We heard one delightful story which is so typically American and so reveals the American Spirit at its best, that the Herr Director embodied it in his book. The president of a Quaker college told us that just as he found there was some danger that the men who had to work their way through, were losing caste, one of the upper classmen opened a boot and shoe mending and cleaning shop. As he was a man of means, whose standing in his group was unquestioned, his action took from common labor its ever renewing curse.
In many of the colleges we met groups of men so full of this spirit, so concerned with fostering it, that all the snobberies of which we had heard seemed even smaller than they were in their own right. We met those who gave their leisure hours to that most difficult and worthy task of Americanizing the immigrants who, in many instances, almost encroached upon the campus.

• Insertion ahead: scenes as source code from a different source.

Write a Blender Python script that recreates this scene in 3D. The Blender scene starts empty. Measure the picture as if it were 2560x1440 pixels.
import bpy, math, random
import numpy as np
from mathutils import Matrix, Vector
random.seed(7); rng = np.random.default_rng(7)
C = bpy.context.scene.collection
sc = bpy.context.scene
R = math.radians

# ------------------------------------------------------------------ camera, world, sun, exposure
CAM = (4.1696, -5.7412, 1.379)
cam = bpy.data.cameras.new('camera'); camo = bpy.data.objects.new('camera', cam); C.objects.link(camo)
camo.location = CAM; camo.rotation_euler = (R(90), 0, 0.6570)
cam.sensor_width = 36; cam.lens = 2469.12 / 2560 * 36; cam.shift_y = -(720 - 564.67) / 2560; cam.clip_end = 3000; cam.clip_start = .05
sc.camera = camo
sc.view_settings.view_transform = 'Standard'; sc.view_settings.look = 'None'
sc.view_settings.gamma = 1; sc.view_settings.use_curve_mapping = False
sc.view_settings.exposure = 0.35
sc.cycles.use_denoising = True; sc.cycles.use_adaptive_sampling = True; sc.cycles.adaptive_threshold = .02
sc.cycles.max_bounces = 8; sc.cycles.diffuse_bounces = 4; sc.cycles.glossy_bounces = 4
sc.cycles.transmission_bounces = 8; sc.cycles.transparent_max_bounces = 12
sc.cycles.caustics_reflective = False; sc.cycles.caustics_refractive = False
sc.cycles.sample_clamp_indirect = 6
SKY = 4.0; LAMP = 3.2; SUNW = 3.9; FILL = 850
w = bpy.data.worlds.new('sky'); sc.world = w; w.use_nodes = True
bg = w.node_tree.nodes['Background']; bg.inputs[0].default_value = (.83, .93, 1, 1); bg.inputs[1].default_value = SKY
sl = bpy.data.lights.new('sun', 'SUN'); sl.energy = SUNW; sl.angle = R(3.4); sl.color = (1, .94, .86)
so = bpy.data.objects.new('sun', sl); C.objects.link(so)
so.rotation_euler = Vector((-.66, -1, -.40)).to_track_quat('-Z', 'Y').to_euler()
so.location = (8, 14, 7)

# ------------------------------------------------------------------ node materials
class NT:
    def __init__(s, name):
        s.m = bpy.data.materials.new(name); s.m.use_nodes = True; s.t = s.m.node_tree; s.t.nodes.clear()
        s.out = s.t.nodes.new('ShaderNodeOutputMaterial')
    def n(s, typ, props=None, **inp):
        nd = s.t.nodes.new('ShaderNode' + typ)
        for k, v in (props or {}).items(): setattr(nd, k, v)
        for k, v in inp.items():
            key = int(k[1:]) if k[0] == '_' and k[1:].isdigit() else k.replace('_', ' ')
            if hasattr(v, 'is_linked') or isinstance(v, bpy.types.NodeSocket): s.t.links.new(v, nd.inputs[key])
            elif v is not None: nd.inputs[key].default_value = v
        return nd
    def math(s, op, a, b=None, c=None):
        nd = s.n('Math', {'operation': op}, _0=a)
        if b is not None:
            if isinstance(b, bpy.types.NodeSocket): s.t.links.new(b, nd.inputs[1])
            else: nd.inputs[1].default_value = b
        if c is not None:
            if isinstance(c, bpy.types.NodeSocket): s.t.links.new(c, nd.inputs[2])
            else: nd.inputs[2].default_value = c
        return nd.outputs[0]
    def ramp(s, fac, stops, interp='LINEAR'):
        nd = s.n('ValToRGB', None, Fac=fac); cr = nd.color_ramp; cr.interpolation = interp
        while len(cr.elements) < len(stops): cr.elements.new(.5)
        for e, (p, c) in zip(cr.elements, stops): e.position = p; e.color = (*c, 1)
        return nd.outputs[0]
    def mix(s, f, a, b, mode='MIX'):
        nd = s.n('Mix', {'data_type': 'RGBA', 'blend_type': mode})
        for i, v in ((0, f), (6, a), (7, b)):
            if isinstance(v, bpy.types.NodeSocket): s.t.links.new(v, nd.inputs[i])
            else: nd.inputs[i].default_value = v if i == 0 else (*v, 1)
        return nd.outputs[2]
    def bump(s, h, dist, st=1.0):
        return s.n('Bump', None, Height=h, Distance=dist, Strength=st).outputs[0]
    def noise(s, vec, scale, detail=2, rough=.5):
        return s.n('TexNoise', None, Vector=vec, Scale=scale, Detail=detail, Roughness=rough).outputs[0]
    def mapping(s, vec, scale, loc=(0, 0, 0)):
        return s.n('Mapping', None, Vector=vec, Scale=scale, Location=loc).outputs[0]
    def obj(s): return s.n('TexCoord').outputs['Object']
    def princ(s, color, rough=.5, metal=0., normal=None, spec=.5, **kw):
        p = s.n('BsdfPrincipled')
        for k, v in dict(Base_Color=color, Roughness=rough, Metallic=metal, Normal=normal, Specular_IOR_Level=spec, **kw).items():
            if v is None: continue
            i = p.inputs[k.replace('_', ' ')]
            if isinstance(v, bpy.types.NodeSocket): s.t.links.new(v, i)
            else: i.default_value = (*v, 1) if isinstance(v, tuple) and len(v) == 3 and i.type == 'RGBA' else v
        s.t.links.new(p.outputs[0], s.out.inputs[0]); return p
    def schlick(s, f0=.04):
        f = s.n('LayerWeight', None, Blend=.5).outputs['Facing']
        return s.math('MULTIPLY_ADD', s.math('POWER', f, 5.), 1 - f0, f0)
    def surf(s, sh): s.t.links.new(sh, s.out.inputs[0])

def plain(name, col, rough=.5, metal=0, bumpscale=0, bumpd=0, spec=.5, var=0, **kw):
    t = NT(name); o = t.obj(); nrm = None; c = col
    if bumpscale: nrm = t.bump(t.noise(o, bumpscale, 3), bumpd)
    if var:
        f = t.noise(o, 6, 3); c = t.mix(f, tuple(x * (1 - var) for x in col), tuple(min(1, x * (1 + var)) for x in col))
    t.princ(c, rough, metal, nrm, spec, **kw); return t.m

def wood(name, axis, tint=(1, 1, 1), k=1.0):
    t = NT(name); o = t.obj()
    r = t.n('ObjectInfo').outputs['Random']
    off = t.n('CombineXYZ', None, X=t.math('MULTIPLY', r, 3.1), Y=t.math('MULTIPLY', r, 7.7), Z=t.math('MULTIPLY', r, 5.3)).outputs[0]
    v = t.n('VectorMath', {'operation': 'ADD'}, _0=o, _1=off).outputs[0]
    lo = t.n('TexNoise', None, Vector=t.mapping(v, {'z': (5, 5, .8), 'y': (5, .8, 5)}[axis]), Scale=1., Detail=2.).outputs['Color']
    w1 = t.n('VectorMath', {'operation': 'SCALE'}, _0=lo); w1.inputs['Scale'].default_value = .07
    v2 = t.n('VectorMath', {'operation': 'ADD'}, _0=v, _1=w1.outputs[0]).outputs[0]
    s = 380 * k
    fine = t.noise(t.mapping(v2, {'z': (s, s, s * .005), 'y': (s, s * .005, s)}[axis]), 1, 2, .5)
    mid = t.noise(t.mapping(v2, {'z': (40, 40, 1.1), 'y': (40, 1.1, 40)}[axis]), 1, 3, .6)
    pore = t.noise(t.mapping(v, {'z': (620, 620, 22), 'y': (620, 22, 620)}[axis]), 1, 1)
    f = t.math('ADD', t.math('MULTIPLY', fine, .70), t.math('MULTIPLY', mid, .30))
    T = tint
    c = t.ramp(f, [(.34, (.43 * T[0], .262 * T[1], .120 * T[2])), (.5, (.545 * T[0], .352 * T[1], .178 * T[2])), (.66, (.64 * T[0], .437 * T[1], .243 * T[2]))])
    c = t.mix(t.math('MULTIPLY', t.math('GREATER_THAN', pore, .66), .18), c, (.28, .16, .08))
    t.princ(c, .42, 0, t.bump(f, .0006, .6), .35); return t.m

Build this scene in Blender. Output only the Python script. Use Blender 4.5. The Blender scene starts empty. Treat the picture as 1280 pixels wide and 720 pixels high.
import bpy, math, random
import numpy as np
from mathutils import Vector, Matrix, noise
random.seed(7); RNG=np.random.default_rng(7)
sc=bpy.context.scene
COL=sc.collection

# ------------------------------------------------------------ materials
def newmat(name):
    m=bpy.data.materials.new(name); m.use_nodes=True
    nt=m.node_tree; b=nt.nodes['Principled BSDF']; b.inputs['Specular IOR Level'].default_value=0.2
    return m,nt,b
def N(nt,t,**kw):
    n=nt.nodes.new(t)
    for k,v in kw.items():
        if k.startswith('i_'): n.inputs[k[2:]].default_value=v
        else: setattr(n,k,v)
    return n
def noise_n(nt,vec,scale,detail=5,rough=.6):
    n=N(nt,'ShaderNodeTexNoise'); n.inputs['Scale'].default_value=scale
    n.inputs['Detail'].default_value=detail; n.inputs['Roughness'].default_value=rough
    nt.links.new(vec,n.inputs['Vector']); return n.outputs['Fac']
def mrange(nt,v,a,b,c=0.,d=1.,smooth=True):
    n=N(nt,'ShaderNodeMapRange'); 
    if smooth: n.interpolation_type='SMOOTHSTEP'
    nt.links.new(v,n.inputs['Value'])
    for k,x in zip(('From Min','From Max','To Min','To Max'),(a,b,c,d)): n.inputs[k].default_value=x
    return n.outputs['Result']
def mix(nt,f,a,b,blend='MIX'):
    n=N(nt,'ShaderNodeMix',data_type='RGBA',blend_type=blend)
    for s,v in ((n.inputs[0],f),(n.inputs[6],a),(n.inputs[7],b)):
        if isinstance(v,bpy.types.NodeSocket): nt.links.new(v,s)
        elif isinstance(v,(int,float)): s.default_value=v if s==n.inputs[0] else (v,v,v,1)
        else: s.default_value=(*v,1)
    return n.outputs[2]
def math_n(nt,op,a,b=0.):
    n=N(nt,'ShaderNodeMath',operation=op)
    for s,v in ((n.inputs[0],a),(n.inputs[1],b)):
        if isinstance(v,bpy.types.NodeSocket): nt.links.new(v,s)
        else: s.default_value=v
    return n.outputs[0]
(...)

The students visited them in the box-cars where they lived, or in the hovels where they reared children; they taught them English and the elements of good citizenship, and every one of them had some particular Antonio to whom he was devoted, and whom he was trying to lift to his level.
Although the general testimony was that the students had gained more from the contact than the immigrants had, I know how immeasurably much it means to these strangers to have leaning up against their own lonely souls men of culture, and sweet, clean breath, and brotherly heart.
It is this idealism in our college youth which is so precious an asset that to lose it would mean bankruptcy to our educational institutions.
Although the Herr Director did not tell me, I knew that this excursion into the universities of the East had been a success; for thus far he seemed to have enjoyed everything; at least he did not complain about anything. He seemed in an especially happy mood when we were talking it over in the home of one of the presidents, whose guests we had become. “Yes, I like your colleges very much, and if I should want my boy to have four years of more or less organized happiness, I would send him to an American college. He would have a good time, I think his morals would be safe,” and he added with a smile, “his intellect would be safe also.”
VIII
The Russian Soul and the American Spirit
NEW YORK is geographically misplaced for such a purpose as mine. It ought to lie somewhere west of Niagara Falls, so that one might be able to take strangers to that wonderful cataract without their having previously exhausted all the emotions which they are capable of expressing.
The day journey between New York and Buffalo is never commonplace, especially when it furnishes such euphonious names as Susquehanna, Wilkes Barre, Mauch Chunk, etc. From the hilltops we had glimpses of great valleys below, valleys which are mined and furrowed and channelled by a great industrial host whose crowded dwellings resemble the hives of bees and are as monotonously alike.
I could make these glimpses interesting enough, for I could tell by the shape of the church steeples and by the style of cross which crowned them, what faiths were there contending with each other. With equal certainty, and by the same signs, I knew the nationality of the people who worked there, and had faith enough to build steeples in the shadow of mine shafts and coal breakers. It was an atmosphere tense from the labor of seven unbroken days, and heavy from noxious gases in which trees languish and die, fish perish in the murky rivers, birds fear to nest, and man alone, immigrant man, lives and works and worships.
The Herr Director, like all Germans, has a natural contempt for the Slavs, and when I proposed that before we visited Niagara Falls we should see some of the Slavic settlements, he demurred; but when the Frau Directorin added her plea to mine, he reluctantly yielded. I was able to promise them an interesting meeting with an idealistic, young Russian priest, who had voluntarily taken a mission among these miners. He was earnestly striving to guard their souls, and also that which seems quite as precious to their church, their Russian nationality.